Rescued moon bear at the Animals Asia Foundation sanctuary in China (Photo: Kim Bartlett)

The scheme emerged after legislation was introduced in 2011 allowing tourist resorts with environmental credentials to be built on park land.

Animals Asia had in September, 2011, moved ahead with a plan under an agreement with the Agriculture Ministry to build enough enclosures to house 101 more bears, implementing the second phase of their $3.4 million project. But as soon as workers began digging for the foundations of the new bear enclosure, they were told to stop.

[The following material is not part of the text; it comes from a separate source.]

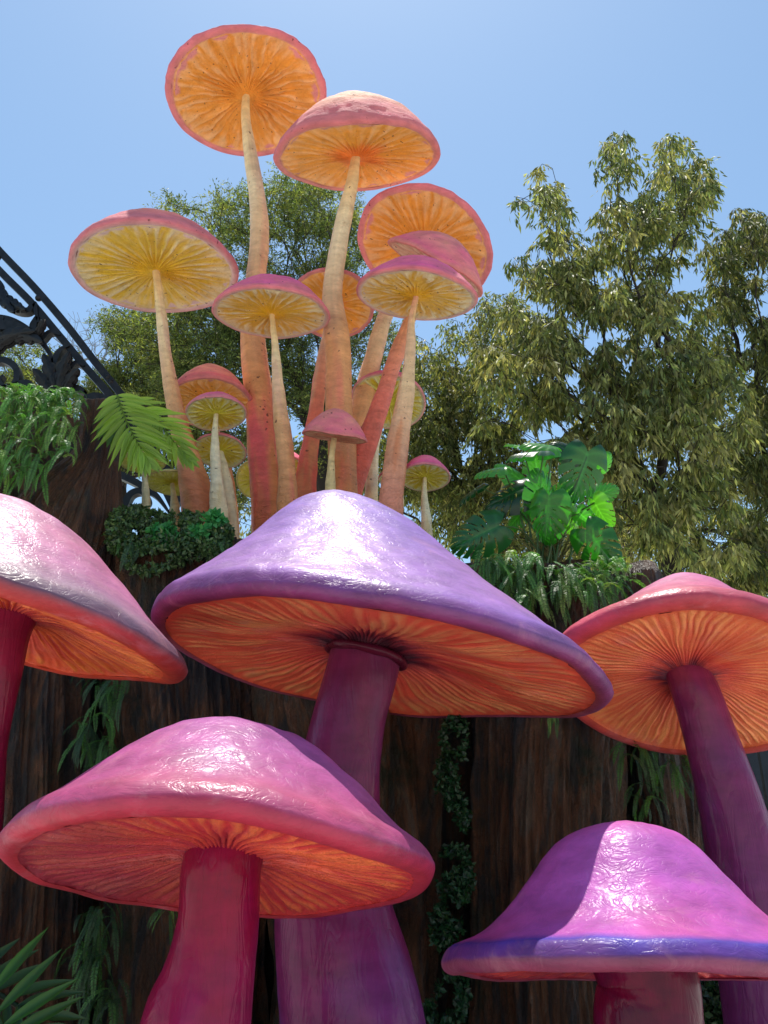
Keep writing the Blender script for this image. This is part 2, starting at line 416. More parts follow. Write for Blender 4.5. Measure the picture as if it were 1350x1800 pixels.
def mushroom(name, label, cx, cy, a, b, roll, h, Y, stem, pal, big=False, prof=ROUND, shear=(0, 0), off=(0, 0),
             seed=0, group=None, base_z=None, ng=46, gamp=0.026, wob=0.03, lipk=1.0, lipr=1.0, topy=None):
    d = dep(cx, cy, Y)
    C, n, ex, ey, Rr = fit_cap(cx, cy, a, b, roll, Y)
    if topy is not None:      # crown height that brings the top of the outline to its place
        tt_ = np.linspace(0, 2 * math.pi, 48, endpoint=False); lo, hi = .25, 1.25
        pr0 = np.array(prof)
        for _ in range(18):
            h = (lo + hi) / 2; zf = pr0[:, 1][:, None]; r_ = pr0[:, 0][:, None]
            Q = C + Rr * ((r_ * np.cos(tt_) + shear[0] * zf)[..., None] * ex + (r_ * np.sin(tt_) + shear[1] * zf)[..., None] * ey + (zf * h + 0 * tt_)[..., None] * n)
            if proj(Q.reshape(-1, 3))[:, 1].min() > topy: lo = h
            else: hi = h
    bz = 0.0 if base_z is None else base_z
    # ---- stem centre line
    zg = 0.055 if big else 0.0
    top = C + (ex * off[0] + ey * off[1] + n * (zg + 0.05)) * Rr
    P = [top]; W = [stem[0][2] * 0.5 * d / F]
    for (sx, sy, sw) in stem[1:]:
        P.append(at(sx, sy, Y)); W.append(sw * 0.5 * dep(sx, sy, Y) / F)
    last = P[-1]
    if last[2] > bz + 0.02:
        dirv = (P[-1] - P[-2]); k = (last[2] - bz) / max(0.05, -dirv[2]) if dirv[2] < 0 else 0
        ext = last + dirv * k * 0.5; ext[2] = bz
        P.append(ext); W.append(W[-1] * 1.12)
    base = P[-1].copy()
    root = thing(name, label, 'mushroom', base, group)
    SG = 56 if big else 28; NS = 110 if big else 90
    PW = catmull(np.hstack([np.array(P), np.array(W)[:, None]]), NS)
    sd = seed
    def dsp(th, t):
        c, s = np.cos(th), np.sin(th)
        q = (fbm(c * 1.1 + 9, s * 1.1, t * (5 if big else 9) + sd, sd, 3) - .5) * (0.06 if big else 0.40)
        return q + (fbm(c * 4 + 9, s * 4, t * 26, sd + 3, 2) - .5) * (0.02 if big else 0.10)
    V, Fc = tube(PW[:, :3], np.maximum(PW[:, 3], 0.01), SG, dsp)
    th = np.tile(np.linspace(0, 2 * math.pi, SG, endpoint=False), NS); t = np.repeat(np.linspace(0, 1, NS), SG)
    c = mixc(pal['stem'], t)
    c2 = mixc(pal.get('stem2', pal['stem']), t)
    f = np.clip((fbm(np.cos(th) * 1.0 + 3, np.sin(th) * 1.0, t * 5, seed + 5, 3) - .50) * 6, 0, 1)[:, None]
    c = c * (1 - f) + c2 * f
    # fine lengthwise streaks of paint
    c = c * (1 + 0.25 * (fbm(np.cos(th) * 6, np.sin(th) * 6, t * 7, seed + 8, 3) - .5)[:, None])
    V = V - base
    st = link('stem', make_mesh('stem', V, Fc, M_STEM if big else M_OSTEM, c), root)
    # ---- cap
    NT = 300 if big else 144
    o1 = catmull([(r, z * h) for r, z in prof], 70 if big else 36)
    lip = LIPB if big else LIPS
    o2 = catmull([(1, 0)] + [(1 - (1 - r) * lipr, z * lipk) for r, z in lip], 16 if big else 9)[1:]
    pr = np.vstack([o1, o2]); pr[0, 0] = 0.002
    npf = len(pr); th = np.linspace(0, 2 * math.pi, NT, endpoint=False)
    r = pr[:, 0][:, None] * np.ones((1, NT)); z = pr[:, 1][:, None] * np.ones((1, NT))
    ctn, stn = np.cos(th)[None, :], np.sin(th)[None, :]
    def warp(r, ctn, stn):
        # shared low frequency irregularity of the rim
        rw = 1 + wob * (fbm(ctn * 1.5 + 4 + seed, stn * 1.5, None, seed, 2) - .5) * 2 * r
        zw = wob * 1.3 * (fbm(ctn * 1.3 + 8, stn * 1.3 + seed, None, seed + 2, 2) - .5) * 2 * r
        return rw, zw
    rw, zw = warp(r, ctn, stn)
    zn = (fbm(r * ctn * 3.2 + seed, r * stn * 3.2, z * 3, seed + 1, 4) - .5) * (0.06 if big else 0.07)
    rn = (fbm(r * ctn * 9 + seed, r * stn * 9, z * 9, seed + 4, 3) - .5) * (0.010 if big else 0.022)
    zf = np.clip(z / h, 0, 1)
    X = r * rw * ctn * (1 + rn) + shear[0] * zf; Yy = r * rw * stn * (1 + rn) + shear[1] * zf; Z = z + zw + zn * zf ** .5 + rn
    Wp = C - base + Rr * (X[..., None] * ex + Yy[..., None] * ey + Z[..., None] * n)
    # colour: along the profile plus soft patches
    s = np.concatenate([np.clip(o1[:, 0], 0, 1) if big else np.linspace(0, 1, len(o1)), 1 + np.linspace(0, 1, len(o2) + 1)[1:]])[:, None] * np.ones((1, NT))
    s = s + (fbm(ctn * 2.2 + seed, stn * 2.2, s * 2, seed + 11, 3) - .5) * (0.10 if big else .18) * np.clip(s, 0, 1) * (s < 1.5)
    ca = mixc(pal['cap'], s.ravel()).reshape(npf, NT, 3); cb = mixc(pal['cap2'], s.ravel()).reshape(npf, NT, 3)
    q = fbm(r * ctn * 1.3 + 20 + seed, r * stn * 1.3, z * 1.5, seed + 6, 4)
    lean = pal.get('lean', (0, 0)); q = q + lean[0] * r * ctn + lean[1] * r * stn
    q = np.clip((q - .47) * 5 + .5, 0, 1)[..., None]
    cc = ca * (1 - q) + cb * q
    st2 = (fbm(ctn * 9 + seed, stn * 9, r * 2.0, seed + 9, 3) - .5)
    cc = cc * (1 + 0.16 * st2[..., None]) * pal.get('k', .80 if big else 1)
    link('cap', make_mesh('cap', Wp.reshape(-1, 3), grid_faces(npf, NT), M_CAP if big else M_OCAP, cc.reshape(-1, 3)), root)
    # ---- gills
    NG = 640 if big else 320
    r0, z0 = pr[-1]
    if big: gp = [(r0 + .005, z0), (r0 - .02, z0 * .8 - .0), (r0 - .085, z0 * .5), (.62, -.005), (.42, .03), (.26, .05), (.15, .035), (.03, .0)]
    else: gp = [(r0 + .005, z0), (.89, -.018), (.83, -.008), (.60, .008), (.40, .012), (.22, .0), (.10, -.03), (.02, -.04)]
    gp = catmull(gp, 60 if big else 40)
    m = len(gp); th = np.linspace(0, 2 * math.pi, NG, endpoint=False)
    r = gp[:, 0][:, None] * np.ones((1, NG)); z = gp[:, 1][:, None] * np.ones((1, NG))
    ctn, stn = np.cos(th)[None, :], np.sin(th)[None, :]
    rw, zw = warp(r, ctn, stn)
    ng = ng if big else int(ng * .8)
    tw = (fbm(ctn * 3 + 5 + seed, stn * 3, r * 3, seed + 21, 3) - .5) * (0.8 + .5 * math.sin(seed)) * (0.2 if big else 0.34)
    ph = (th[None, :] + tw + pal.get('swirl', 0) * (r0 - r)) * ng
    rid = np.abs(np.sin(ph * .5)); rid = 1 - rid ** 0.8
    ph2 = (th[None, :] + tw * 1.2 + .3) * ng * 1.93
    rid2 = 1 - np.abs(np.sin(ph2 * .5))
    fade = np.clip((r0 - .005 - r) * 14, 0, 1) * np.clip((r - .06) * 6, 0, 1)
    lf = fbm(ctn * 5 + seed, stn * 5, r * 2.5, seed + 31, 3)
    ridg = (rid * .75 + rid2 * .35) * np.clip(-.2 + 2.4 * lf, .1, 1.7)
    edge = 0.02 * (vnoise(th[None, :] * ng / 3.0 + 0 * r, r * 0 + 1, None, seed + 3) - .5) * (r > .7)
    zz = z + zw - gamp * ridg * fade
    X = (r + edge) * rw * ctn + off[0] * (1 - r / r0); Yy = (r + edge) * rw * stn + off[1] * (1 - r / r0)
    Wp = C - base + Rr * (X[..., None] * ex + Yy[..., None] * ey + zz[..., None] * n)
    rr = 1 - r / r0
    rr = rr + (lf - .5) * 0.35 * (rr > .04)
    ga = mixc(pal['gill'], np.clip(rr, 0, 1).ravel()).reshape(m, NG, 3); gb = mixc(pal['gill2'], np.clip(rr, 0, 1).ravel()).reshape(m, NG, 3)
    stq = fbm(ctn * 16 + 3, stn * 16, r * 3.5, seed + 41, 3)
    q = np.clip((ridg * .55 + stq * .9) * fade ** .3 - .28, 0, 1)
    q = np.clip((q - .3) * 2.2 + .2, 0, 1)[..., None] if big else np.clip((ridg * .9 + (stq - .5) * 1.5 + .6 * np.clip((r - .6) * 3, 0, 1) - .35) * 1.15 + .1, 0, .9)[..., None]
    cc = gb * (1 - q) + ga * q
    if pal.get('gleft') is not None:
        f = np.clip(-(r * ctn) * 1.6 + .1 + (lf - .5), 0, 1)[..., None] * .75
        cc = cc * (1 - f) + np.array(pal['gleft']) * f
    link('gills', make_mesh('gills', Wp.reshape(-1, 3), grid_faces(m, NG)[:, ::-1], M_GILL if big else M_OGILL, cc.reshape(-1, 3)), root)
    if pal.get('collar') is not None:
        r = stem[0][2] * .5 * d / F
        i = np.argmin(np.linalg.norm(PW[:, :3] - (C + (ex * off[0] + ey * off[1]) * Rr + n * 0.02 * Rr), axis=1))
        Pc = PW[i, :3] - base; tt = nrm(PW[i + 1, :3] - PW[i - 1, :3])
        ca_ = np.linspace(0, 2 * math.pi, 61)[:-1]; X0 = nrm(np.cross(tt, [0, 1, 0])); Y0 = np.cross(X0, tt)
        ring = Pc + (np.cos(ca_)[:, None] * X0 + np.sin(ca_)[:, None] * Y0) * (PW[i, 3] * 1.02 + 0.006 * np.sin(ca_ * 5)[:, None])
        u = np.linspace(0, 2 * math.pi, 10, endpoint=False)
        rad = nrm(ring[0] - Pc)
        Vc = []
        for k in range(60):
            rd = nrm(ring[k] - Pc)
            for uu in u: Vc.append(ring[k] + (rd * math.cos(uu) * .035 + tt * math.sin(uu) * .03) * (1 + .12 * math.sin(k * .7)) * .8)
        Fq = [(k * 10 + j, ((k + 1) % 60) * 10 + j, ((k + 1) % 60) * 10 + (j + 1) % 10, k * 10 + (j + 1) % 10) for k in range(60) for j in range(10)]
        link('collar', make_mesh('collar', Vc, Fq, M_STEM, np.tile(pal['collar'], (600, 1))), root)
    return root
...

The director, Do Dinh Tien, has submitted a proposal to the government to build his own wildlife park in the area. Animals Asia suspects that, should it be forced to leave its bear rescue facility, director Tien would simply appropriate the dens and enclosures belonging to Animal Asia for his own use.

Asiatic black bear in bile farming operation.

Closure of the rescue center would mean that more than 100 bears, rescued from bear bile farms and smugglers, would lose their homes. Seventy-seven Vietnamese staff would lose their jobs. Animals Asia would lose $2 million worth of investment in building and development.

The local economy that depends on the center would be severely impacted and the Vietnamese government’s commitment to ending bear bile farming would be called into question.

At least 32 organizations from 14 nations, co-signed an October 2012 Animals Asia Foundation appeal to Prime Minister Nguyen Tan Dung, asking him to “intervene in this matter and ensure that the rescue center remains in Tam Dao National Park.”